No que já se tornou uma regra, o verão brasileiro mais uma vez foi permeado por desastres oriundos de chuvas. Chuvas e catástrofes são praticamente sinônimas nestes tristes trópicos. Em São Paulo, maior metrópole do país, a espiral de problemas trazidos pelas chuvas tem tornado a cidade cada vez mais insustentável, bastando alguns minutos de chuva para deixar de funcionar.

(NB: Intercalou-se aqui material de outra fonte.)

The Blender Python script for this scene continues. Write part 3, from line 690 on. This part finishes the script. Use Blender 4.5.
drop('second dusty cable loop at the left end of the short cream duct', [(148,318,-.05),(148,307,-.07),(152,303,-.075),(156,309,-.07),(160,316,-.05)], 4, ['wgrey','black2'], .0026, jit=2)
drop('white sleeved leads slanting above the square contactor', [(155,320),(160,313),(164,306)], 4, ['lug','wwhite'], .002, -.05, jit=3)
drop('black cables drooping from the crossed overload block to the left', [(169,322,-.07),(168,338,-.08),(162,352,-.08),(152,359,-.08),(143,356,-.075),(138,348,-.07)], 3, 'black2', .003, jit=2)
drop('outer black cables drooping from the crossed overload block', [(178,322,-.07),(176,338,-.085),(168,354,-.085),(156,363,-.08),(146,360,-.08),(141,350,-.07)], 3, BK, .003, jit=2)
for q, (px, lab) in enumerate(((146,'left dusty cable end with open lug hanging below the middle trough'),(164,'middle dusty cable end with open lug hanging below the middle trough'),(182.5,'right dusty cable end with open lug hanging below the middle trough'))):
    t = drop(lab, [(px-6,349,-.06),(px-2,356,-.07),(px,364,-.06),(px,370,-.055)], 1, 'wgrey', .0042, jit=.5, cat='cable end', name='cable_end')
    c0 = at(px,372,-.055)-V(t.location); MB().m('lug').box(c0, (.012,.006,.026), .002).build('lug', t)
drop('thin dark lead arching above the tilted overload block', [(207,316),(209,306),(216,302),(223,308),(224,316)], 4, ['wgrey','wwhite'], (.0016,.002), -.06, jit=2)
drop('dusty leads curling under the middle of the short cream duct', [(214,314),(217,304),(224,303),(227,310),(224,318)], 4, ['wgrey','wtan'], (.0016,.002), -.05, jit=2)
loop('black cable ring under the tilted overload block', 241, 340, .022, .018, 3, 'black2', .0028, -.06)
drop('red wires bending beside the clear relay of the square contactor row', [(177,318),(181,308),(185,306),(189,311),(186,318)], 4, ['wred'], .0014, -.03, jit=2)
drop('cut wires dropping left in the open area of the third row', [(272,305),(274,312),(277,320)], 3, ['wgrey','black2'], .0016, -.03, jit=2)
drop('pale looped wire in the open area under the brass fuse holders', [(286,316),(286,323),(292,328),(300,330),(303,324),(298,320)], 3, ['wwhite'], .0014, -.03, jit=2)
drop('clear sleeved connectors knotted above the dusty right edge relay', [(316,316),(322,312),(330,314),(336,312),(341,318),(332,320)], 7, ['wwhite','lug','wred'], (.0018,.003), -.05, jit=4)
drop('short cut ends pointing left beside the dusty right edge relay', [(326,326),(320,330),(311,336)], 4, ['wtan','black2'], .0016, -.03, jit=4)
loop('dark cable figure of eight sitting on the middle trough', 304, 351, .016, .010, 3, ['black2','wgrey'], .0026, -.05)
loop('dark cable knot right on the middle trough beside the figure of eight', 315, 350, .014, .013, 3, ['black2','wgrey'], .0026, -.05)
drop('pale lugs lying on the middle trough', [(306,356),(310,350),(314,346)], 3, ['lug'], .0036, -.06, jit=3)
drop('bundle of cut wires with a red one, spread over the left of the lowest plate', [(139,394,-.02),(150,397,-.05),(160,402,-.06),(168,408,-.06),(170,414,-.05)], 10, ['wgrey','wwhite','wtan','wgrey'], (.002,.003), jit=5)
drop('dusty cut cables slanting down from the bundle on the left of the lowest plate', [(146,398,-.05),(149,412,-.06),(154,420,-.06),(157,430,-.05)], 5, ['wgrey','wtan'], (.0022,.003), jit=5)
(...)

Em entrevista ao Correio da Cidadania, a urbanista e professora da FAU-USP Ermínia Maricato descreve um panorama desalentador a respeito da gestão de uma cidade, que, mesmo afundando, não traz indícios de reversão das atuais lógicas predatórias de ocupação do solo. O domínio da especulação imobiliária e a incessante construção de vias asfaltadas, que agrava o quadro de “uma das maiores áreas impermeáveis do mundo”, articulam-se a partir de poderosos grupos e interesses econômicos, que imperam cada vez mais soberanos em meio ao descaso público e à apatia social.

Em face destas constatações, a recente tomada do Ministério das Cidades por interesses políticos imediatos, assim como o estrondoso corte de verbas de que foi vítima, em pleno começo de uma nova gestão presidencial, nem mesmo chegam a ser surpreendentes. “Os governantes começam obras que eles podem acabar em quatro anos. Drenagem e sistema de transporte de massa não são obras para quatro anos. Toda a criação de uma gestão sobre o solo não é coisa de curto prazo”.